Nel documento finale vengono denunciate le violenze che affliggono questa terra che comprende nove paesi, è abitata da 33 milioni di persone, di cui circa 2,5 milioni di indigeni: la privatizzazione di beni naturali, la deforestazione che sfiora il 17% dell’intera regione, l’inquinamento delle industrie estrattive; il cambiamento climatico, il narcotraffico, la migrazione. La Chiesa sottolinea inoltre la necessità, rispetto a un passato di connivenza con gli oppressori, di prendere le distanze dalle nuove potenze colonizzatrici. A tal fine vengono proposti nel documento momenti di studio e di incontro tra le Chiese amazzoniche e i seguaci delle religioni indigene. Viene dato spazio ai giovani amazzonici che a causa della povertà risentono maggiormente della crisi di valori e rischiano di perdere sia la loro identità di indigeni, sia quei valori acquisiti con la fede cattolica. La Chiesa dovrà quindi muoversi in un’ottica rispettosa del sapere e della cultura indigena che si estende in vari campi.
Questo il senso profondo della Mostra Mater Amazzonia the deep breath of the world, inaugurata all’interno del nuovo museo etnologico del Vaticano, Anima mundi, il 26 ottobre, nel corso dell’Assemblea speciale del Sinodo dei Vescovi sull’Amazzonia, aperto da Papa Francesco il 6 ottobre scorso. Il tema era appunto “Amazzonia: nuovi Cammini per la Chiesa e per una ecologia integrale”.
Commissionata dalla società torinese Mediacor, che ha allestito delle coinvolgenti strutture multimediali, la mostra si compone di 120 oggetti e si suddivide in tre ambienti: la foresta, il fiume e la Maloca (casa comunitaria).
Hanno partecipato cinque differenti musei: Museo dei Missionari della Consolata di Torino, il Museo etnologico missionario di Colle don Bosco, il Museo di Parma, quello dei Saveriani e quello dei Francescani di Assisi. Quest’ultimo ha dato in prestito degli intagli in cedrella realizzati dagli Indios dell’Amazzonia brasiliana.
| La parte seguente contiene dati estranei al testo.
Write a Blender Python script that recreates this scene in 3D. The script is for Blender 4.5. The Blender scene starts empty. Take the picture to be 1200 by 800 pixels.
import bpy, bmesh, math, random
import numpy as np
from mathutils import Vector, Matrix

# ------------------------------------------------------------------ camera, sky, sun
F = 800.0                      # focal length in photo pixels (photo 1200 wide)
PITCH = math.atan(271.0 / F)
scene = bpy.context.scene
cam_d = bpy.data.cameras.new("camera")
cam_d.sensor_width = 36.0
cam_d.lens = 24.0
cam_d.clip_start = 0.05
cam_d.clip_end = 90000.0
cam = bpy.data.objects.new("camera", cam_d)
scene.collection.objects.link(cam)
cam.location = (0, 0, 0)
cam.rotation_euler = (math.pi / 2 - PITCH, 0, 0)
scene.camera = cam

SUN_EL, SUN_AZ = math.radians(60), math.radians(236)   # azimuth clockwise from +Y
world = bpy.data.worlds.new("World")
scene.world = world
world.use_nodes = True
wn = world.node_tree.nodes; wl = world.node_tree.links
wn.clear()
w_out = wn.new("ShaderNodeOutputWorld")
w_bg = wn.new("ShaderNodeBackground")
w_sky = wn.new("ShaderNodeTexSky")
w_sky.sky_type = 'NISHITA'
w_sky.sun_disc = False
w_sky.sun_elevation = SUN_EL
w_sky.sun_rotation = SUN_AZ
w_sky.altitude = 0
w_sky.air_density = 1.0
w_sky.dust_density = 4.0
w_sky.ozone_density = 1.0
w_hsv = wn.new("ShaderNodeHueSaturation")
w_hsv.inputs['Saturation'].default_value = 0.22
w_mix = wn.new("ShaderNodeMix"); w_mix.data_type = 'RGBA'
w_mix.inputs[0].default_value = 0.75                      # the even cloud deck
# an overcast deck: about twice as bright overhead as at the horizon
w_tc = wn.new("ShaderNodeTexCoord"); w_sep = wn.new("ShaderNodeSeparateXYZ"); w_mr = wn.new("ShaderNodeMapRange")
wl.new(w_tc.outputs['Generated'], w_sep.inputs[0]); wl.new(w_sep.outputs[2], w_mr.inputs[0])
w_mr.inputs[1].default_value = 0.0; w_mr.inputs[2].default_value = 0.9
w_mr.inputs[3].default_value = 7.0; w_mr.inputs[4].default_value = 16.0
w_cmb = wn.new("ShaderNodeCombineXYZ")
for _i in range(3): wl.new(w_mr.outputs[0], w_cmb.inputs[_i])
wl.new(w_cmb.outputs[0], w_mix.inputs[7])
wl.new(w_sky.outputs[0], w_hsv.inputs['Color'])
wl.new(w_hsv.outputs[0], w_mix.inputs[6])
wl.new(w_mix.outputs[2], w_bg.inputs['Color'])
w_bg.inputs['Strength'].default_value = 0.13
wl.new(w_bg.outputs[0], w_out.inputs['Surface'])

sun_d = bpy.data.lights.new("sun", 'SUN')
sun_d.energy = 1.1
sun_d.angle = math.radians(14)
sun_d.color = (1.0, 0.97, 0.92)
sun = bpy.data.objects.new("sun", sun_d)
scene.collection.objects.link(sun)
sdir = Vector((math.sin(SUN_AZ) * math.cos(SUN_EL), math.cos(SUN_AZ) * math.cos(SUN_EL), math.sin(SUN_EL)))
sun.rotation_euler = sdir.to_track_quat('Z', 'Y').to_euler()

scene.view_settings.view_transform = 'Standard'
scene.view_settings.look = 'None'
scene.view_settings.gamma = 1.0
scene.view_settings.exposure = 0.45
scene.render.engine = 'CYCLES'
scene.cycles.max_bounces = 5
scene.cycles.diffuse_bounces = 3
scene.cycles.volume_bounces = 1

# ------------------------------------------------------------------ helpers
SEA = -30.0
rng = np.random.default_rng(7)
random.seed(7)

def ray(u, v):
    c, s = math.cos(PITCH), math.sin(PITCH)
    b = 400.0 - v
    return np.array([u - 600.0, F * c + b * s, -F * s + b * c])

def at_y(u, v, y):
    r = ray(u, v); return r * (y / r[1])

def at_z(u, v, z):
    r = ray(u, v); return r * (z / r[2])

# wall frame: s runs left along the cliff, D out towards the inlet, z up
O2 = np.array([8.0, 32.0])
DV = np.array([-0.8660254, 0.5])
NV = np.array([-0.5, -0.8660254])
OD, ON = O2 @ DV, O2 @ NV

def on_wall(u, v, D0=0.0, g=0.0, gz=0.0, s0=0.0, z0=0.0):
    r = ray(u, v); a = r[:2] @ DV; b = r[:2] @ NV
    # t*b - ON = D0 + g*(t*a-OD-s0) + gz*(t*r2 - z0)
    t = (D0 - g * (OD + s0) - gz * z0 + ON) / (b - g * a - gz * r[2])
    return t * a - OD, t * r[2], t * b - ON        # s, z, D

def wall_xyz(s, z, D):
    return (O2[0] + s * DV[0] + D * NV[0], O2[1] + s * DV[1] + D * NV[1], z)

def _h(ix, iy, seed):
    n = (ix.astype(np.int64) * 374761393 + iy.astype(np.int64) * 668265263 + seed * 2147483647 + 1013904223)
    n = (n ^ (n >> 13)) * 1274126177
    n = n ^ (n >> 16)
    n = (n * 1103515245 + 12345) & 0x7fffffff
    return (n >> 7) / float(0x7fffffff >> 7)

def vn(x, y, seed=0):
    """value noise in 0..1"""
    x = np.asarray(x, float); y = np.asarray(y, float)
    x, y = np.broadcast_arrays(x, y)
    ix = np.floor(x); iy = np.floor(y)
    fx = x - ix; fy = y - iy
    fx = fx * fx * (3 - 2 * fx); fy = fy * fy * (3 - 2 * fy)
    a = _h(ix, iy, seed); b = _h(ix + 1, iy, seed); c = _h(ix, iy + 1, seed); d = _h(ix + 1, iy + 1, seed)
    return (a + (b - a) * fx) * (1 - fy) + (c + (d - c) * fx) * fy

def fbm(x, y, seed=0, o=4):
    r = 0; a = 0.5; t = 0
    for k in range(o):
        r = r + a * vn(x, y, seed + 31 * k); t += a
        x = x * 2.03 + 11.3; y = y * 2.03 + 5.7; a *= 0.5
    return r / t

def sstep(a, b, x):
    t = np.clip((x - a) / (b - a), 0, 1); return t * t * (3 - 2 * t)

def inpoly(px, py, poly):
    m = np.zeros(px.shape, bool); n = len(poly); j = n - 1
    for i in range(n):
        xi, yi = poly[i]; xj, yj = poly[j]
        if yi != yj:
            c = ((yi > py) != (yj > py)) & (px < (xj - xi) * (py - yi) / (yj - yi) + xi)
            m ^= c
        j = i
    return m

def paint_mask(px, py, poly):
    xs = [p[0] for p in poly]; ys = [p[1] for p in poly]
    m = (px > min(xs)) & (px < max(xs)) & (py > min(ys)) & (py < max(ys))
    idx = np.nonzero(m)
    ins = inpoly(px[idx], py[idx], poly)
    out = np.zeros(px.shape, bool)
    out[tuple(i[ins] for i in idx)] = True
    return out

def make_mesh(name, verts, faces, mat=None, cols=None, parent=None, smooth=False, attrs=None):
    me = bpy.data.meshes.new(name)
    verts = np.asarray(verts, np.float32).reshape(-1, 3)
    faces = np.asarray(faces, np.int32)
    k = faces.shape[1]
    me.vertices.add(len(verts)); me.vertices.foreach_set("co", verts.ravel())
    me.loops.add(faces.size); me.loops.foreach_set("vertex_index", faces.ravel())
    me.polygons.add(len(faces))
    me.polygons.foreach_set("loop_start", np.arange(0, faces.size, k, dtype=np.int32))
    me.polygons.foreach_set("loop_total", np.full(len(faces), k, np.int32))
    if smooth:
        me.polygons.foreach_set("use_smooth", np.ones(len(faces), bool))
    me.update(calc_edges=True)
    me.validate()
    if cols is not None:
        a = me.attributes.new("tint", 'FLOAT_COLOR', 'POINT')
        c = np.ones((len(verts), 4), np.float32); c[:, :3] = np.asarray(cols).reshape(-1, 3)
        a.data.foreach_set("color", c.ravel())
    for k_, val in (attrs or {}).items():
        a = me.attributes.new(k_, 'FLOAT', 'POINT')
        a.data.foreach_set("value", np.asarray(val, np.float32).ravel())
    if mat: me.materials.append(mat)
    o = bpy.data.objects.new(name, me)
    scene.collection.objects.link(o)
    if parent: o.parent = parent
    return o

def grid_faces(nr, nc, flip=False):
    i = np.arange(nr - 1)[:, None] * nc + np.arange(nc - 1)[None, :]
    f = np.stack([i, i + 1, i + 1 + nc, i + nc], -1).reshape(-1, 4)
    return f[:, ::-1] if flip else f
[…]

Il rito sciamanico è il punto di partenza per la creazione che nei popoli dell’Amazzonia non è bellezza fine a se stessa, ma vita e contatto profondo con le forze della natura, considerata sacra e utilizzata con rispetto e parsimonia dagli indigeni.
I Vasi con figure antropomorfe, zoomorfe e geometriche sono ispirati alle visioni generate da una sostanza psicoattiva detta Ayahuasca e utilizzata nei rituali sciamanici dalle popolazioni delle popolazioni Shipibo del Perù.
Gli strumenti musicali, i gioielli, le maschere e la canoa, i flauti, gli strumenti di caccia come gli archi e le cerbottane in legno diventano strumenti utili nella quotidianità e nei rituali. Arte e vita sono intimamente connesse, pertanto costruire gli oggetti della quotidianità equivale a dialogare con la natura, impossessarsi del suo spirito, diventare tutt’uno con essa. Costruire un oggetto significa rendere concrete le visioni, suonare una percussione non è un virtuosismo, ma un gesto essenziale per la comunicazione, costruire una canoa significa viaggiare, suonare dei flauti significa partecipare a dei rituali di iniziazione femminile. Lezioni che i missionari hanno dovuto imparare per comunicare in maniera efficace con questi popoli e rispettarne l’identità.
All’interno del padiglione Anima mundi, possiamo ammirare anche le statue sacre dell’Australia e dell’Oceania che nascono dalla stessa logica per cui arte e vita sono intimamente connesse e fanno parte della mostra permanente e da ristrutturare.
Un padiglione che rispecchia quindi la vicinanza di Papa Francesco a una Chiesa che accolga i diversi popoli e le diverse culture che in passato aveva soggiogato e che ora cerca di rivalutare anche in nome della difesa dell’ambiente e della biodiversità.